Every now and then, Congress does something worthy of praise. And it’s important to recognize it, to encourage similar behavior. Tucked into the conference report for this year’s defense authorization bill, a small provision provides waiver authority from sanctions on those doing business with Russian defense agencies. While this may seem like a significant concession to Russia, it is actually a critical correction — both for our most important global relationships and our own national security.

Sometimes two of America’s strategic international objectives collide. With a foreign policy as vast as ours, it’s surprising it doesn’t happen more often. Such collisions are often due to the law of unintended consequences.
The most recent important collision pit Russia, a fading global power, against India, an upstart one. Congress, in its understandable zeal to punish Russia for interference in the 2016 election, had put India in the awkward position of having to choose between doing defense business with Russia and doing defense business with the United States.
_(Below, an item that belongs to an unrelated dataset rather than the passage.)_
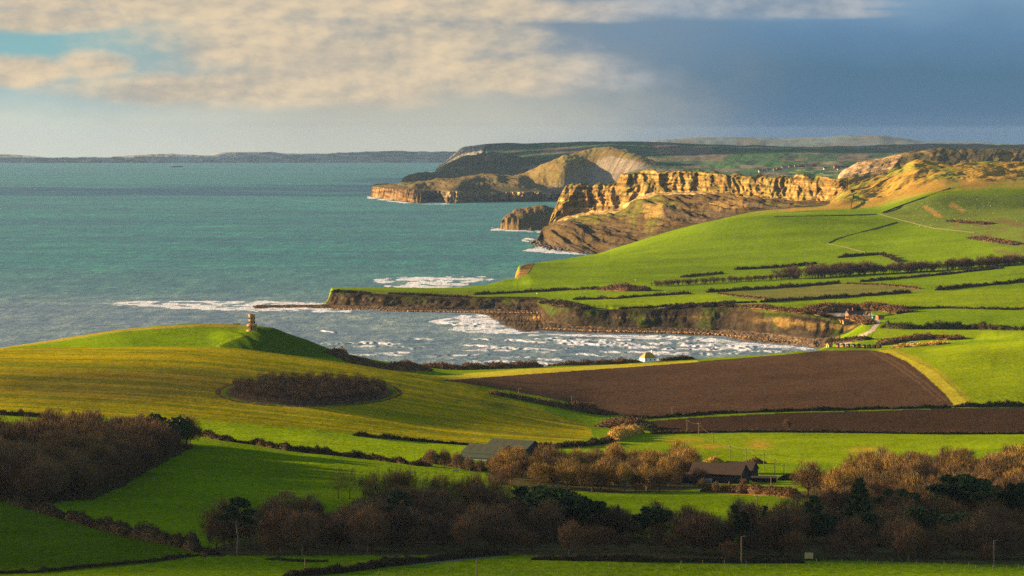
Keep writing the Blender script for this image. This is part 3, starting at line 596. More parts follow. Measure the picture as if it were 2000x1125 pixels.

While the choice for India may have been crystal clear to American policymakers, to Indian ones, it was anything but.
Combining a weak domestic defense industry with a drive to transform into a major military power, India has quickly become one of the biggest arms importers in the world. From 2012 to 2016, India accounted for 13% of global arms imports, more than any other country, according to a Swedish think tank. India is buying defense equipment from abroad at a torrid pace. And over the next 10 years, this pace will only increase.